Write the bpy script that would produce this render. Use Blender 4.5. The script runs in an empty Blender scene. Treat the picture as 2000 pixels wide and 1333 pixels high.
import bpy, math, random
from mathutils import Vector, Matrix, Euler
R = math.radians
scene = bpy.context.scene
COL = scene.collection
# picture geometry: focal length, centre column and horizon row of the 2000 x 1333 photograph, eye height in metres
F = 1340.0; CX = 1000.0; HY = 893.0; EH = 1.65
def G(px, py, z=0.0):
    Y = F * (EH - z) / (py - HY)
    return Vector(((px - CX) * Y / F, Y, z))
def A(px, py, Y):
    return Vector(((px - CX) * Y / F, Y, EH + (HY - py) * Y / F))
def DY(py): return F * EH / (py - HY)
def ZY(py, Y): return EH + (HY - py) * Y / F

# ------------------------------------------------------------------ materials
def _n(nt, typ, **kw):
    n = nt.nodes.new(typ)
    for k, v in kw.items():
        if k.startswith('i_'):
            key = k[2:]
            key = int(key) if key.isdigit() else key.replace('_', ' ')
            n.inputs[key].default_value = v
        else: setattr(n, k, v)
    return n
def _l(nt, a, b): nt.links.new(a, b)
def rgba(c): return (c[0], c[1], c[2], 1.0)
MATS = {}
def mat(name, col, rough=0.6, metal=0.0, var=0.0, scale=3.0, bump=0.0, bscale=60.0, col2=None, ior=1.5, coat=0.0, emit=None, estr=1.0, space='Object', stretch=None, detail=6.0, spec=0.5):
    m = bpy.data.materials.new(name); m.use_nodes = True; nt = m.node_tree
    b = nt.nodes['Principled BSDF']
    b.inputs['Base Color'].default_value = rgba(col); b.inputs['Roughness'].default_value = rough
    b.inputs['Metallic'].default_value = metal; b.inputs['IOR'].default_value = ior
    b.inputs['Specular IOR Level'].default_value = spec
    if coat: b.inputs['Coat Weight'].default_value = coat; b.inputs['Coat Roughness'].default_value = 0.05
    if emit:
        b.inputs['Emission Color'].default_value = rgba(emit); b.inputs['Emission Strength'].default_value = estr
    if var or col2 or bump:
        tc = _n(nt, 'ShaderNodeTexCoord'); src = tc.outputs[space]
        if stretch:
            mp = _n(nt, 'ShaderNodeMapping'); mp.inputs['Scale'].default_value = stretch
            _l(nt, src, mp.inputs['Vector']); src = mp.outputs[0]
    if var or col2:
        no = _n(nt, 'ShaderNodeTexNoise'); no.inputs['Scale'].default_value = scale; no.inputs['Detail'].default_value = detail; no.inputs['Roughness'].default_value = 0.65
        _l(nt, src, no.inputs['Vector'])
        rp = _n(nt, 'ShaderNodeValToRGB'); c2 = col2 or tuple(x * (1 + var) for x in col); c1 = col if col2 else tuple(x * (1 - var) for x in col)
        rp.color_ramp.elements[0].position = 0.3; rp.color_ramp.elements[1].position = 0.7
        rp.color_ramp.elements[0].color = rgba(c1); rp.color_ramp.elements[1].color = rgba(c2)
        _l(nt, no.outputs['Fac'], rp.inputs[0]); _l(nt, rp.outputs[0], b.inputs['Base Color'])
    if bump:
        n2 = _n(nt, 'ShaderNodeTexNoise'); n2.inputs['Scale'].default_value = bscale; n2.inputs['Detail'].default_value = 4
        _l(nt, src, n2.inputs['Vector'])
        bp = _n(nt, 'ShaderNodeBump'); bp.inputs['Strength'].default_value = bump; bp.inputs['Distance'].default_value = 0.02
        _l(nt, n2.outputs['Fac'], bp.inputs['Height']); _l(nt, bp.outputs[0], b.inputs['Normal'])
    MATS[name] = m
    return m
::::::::
Your task is to quote the lines above, beginning with the first and ending with the one that holds "def ZY(py, Y): return EH + (HY - py) * Y / F".

### EXPECTED ANSWER
Write the bpy script that would produce this render. Use Blender 4.5. The script runs in an empty Blender scene. Treat the picture as 2000 pixels wide and 1333 pixels high.
import bpy, math, random
from mathutils import Vector, Matrix, Euler
R = math.radians
scene = bpy.context.scene
COL = scene.collection
# picture geometry: focal length, centre column and horizon row of the 2000 x 1333 photograph, eye height in metres
F = 1340.0; CX = 1000.0; HY = 893.0; EH = 1.65
def G(px, py, z=0.0):
    Y = F * (EH - z) / (py - HY)
    return Vector(((px - CX) * Y / F, Y, z))
def A(px, py, Y):
    return Vector(((px - CX) * Y / F, Y, EH + (HY - py) * Y / F))
def DY(py): return F * EH / (py - HY)
def ZY(py, Y): return EH + (HY - py) * Y / F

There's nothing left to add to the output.